Dès lors, sa légitimité en serait grandement diminuée, de même que ses conclusions éventuelles. Les tables rondes sont en effet censées apporter des réponses à une série d’épineuses questions, en particulier le financement des lieux de culte par l’État pour mettre fin aux prières dans la rue, l’extension de l’obligation de neutralité au-delà des seuls fonctionnaires à l’ensemble du personnel du service public, le service de viande halal dans les cantines ou encore l’aménagement d’horaires d’accès distincts pour les hommes et les femmes aux équipements sportifs. Le tout devrait déboucher sur un « Code de la laïcité et des libertés religieuses » qui permettra de clarifier l’état du droit en la matière à moins que, comme tant de travaux antérieurs au pays des comités Théodule, il ne disparaisse dans un tiroir poussiéreux.

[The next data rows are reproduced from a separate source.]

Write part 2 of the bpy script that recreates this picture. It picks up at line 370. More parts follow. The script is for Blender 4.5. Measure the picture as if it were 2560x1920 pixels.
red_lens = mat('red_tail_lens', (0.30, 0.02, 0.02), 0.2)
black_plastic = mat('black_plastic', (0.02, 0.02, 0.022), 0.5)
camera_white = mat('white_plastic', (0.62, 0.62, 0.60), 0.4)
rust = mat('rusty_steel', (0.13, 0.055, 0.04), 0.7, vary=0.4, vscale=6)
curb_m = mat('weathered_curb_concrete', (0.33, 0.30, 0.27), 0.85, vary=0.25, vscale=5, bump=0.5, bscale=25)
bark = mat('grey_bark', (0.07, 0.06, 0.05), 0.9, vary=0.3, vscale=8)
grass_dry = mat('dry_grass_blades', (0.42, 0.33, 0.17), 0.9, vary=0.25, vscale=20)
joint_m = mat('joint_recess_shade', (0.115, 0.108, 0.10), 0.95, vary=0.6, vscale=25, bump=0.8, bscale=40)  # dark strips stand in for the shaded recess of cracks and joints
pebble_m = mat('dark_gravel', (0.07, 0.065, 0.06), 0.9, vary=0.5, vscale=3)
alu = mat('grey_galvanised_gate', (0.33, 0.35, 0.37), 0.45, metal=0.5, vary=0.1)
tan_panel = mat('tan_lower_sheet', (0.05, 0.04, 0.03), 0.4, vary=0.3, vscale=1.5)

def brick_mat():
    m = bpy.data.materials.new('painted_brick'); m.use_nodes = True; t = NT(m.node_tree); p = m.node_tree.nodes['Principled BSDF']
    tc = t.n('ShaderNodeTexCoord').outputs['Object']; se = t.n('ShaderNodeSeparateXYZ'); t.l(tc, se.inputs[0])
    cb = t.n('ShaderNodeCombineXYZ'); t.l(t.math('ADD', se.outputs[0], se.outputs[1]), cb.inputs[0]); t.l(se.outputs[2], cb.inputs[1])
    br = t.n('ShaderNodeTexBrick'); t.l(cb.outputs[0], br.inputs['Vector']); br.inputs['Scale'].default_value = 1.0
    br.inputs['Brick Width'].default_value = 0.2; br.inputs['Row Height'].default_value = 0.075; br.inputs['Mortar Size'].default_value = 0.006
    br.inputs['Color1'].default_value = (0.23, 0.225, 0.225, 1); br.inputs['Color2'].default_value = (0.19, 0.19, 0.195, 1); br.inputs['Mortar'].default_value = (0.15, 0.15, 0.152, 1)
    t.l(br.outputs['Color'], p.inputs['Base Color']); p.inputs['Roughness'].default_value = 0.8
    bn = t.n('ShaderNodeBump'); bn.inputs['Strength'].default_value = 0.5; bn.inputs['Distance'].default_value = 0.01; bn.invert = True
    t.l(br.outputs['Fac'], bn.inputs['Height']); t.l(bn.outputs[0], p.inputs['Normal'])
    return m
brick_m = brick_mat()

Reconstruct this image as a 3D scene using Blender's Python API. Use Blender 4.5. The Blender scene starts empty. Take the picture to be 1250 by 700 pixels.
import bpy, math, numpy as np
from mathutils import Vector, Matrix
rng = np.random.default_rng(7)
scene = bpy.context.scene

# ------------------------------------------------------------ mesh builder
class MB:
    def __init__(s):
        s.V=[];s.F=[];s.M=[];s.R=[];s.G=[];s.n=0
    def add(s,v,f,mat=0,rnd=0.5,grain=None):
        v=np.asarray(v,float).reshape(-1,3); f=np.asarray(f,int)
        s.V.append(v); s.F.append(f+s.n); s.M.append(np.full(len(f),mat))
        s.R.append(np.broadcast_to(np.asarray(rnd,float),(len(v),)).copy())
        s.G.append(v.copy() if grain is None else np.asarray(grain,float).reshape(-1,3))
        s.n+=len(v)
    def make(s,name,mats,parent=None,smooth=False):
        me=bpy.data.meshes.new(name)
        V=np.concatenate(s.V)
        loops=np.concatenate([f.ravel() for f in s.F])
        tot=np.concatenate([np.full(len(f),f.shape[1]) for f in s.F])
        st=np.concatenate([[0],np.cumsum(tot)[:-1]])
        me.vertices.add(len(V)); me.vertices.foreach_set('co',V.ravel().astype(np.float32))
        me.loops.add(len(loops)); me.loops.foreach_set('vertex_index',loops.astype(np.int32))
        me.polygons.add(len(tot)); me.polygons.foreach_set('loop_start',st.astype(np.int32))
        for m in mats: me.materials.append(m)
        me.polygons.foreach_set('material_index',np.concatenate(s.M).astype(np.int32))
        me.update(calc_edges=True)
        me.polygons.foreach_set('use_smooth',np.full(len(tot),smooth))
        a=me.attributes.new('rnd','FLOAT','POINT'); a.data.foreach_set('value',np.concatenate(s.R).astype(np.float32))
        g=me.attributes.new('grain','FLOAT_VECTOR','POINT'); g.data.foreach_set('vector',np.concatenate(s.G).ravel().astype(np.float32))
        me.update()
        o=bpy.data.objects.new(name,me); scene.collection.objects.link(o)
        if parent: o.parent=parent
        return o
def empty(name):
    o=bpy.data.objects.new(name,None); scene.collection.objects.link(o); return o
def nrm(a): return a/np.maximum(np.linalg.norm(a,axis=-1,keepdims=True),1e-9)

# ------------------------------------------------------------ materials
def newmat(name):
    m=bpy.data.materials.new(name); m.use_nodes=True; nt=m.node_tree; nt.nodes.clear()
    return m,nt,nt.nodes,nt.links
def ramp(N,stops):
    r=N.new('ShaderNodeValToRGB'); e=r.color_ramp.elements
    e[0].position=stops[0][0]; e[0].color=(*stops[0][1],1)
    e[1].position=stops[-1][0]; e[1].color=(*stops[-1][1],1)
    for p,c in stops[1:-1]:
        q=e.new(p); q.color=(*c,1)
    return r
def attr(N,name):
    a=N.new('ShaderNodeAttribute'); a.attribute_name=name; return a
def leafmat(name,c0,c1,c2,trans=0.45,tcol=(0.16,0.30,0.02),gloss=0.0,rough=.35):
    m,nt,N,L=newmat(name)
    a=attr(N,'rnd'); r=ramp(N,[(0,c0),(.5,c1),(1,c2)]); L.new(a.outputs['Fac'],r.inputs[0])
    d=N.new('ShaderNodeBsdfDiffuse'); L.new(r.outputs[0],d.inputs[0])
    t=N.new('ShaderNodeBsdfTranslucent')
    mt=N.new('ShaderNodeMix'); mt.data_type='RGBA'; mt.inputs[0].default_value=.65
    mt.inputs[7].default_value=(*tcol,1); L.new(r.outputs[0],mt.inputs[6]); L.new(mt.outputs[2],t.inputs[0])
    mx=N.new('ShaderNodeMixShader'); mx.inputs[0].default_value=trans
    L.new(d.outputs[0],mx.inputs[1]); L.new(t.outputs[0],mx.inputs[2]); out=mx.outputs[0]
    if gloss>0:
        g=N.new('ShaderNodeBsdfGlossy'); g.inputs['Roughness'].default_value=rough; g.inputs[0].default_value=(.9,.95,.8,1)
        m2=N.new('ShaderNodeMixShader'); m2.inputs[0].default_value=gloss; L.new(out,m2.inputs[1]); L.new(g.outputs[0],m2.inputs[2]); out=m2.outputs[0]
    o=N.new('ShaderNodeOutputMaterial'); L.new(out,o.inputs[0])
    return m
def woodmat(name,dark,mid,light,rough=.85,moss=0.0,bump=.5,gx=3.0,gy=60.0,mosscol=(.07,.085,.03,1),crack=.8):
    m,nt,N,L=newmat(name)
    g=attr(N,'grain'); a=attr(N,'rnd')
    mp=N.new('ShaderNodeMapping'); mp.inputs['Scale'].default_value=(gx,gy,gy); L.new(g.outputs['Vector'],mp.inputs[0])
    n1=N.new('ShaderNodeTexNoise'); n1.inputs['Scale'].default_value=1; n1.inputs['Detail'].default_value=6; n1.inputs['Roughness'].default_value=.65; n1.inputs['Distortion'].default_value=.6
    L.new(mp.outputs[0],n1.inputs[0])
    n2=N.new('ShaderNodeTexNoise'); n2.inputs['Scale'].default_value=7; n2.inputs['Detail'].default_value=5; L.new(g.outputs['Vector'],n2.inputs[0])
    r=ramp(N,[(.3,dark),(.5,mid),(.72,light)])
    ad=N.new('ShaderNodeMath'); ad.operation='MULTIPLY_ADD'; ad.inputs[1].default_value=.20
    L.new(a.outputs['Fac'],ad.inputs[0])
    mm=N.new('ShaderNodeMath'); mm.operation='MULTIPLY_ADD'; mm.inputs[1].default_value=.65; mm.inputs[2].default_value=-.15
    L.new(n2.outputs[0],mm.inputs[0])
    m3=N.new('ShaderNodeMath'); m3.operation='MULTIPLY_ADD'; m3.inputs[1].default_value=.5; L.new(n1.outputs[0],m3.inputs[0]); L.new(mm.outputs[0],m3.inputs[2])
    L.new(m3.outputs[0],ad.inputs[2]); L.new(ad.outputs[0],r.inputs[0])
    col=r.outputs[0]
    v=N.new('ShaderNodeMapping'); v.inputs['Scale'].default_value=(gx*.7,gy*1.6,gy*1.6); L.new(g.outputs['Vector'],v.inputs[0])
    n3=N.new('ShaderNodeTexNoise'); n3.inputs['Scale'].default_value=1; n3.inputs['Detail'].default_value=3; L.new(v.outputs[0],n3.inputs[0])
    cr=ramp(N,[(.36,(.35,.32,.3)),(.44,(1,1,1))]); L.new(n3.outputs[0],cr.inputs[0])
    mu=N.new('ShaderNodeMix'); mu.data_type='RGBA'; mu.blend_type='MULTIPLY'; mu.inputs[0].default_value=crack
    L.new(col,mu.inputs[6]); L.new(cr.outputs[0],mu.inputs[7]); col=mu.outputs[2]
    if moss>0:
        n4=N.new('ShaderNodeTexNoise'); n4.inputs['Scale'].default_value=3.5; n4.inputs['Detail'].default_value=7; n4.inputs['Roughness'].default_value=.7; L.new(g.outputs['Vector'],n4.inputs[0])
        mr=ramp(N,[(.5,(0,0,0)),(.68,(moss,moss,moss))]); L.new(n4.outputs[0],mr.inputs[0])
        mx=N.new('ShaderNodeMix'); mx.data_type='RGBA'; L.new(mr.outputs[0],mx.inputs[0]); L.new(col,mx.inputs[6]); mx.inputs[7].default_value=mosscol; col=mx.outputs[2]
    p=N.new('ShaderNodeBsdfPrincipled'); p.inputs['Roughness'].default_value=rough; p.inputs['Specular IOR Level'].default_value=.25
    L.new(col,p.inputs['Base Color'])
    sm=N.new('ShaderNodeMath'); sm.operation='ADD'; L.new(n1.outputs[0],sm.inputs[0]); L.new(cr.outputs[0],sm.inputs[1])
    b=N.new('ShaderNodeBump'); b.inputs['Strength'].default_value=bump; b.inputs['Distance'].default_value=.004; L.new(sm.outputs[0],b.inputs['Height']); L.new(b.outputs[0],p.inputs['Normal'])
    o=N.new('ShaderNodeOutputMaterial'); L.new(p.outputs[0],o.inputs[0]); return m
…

Encadré : La loi de séparation des Églises et de l’État

Élaborée dans un climat tendu entre partisans de l’Église et anticléricaux, la loi de séparation des Églises et de l’État, dite « loi 1905 » en référence à son année d’adoption, dispose que « la République assure la liberté de conscience. Elle garantit le libre exercice des cultes […] et ne reconnaît, ne salarie ni ne subventionne aucun culte. » Le régime concordataire est donc aboli — sauf en Alsace et en Moselle, alors sous domination allemande — et les Églises relèvent du droit privé. Toutefois, la plupart des communes mettront gratuitement à leur disposition les édifices cultuels dont elles sont devenues propriétaires. L’interdiction du financement des cultes tend en conséquence à avantager les religions présentes de longue date en France, au détriment notamment de l’islam alors qu’elle est aujourd’hui la deuxième religion du pays.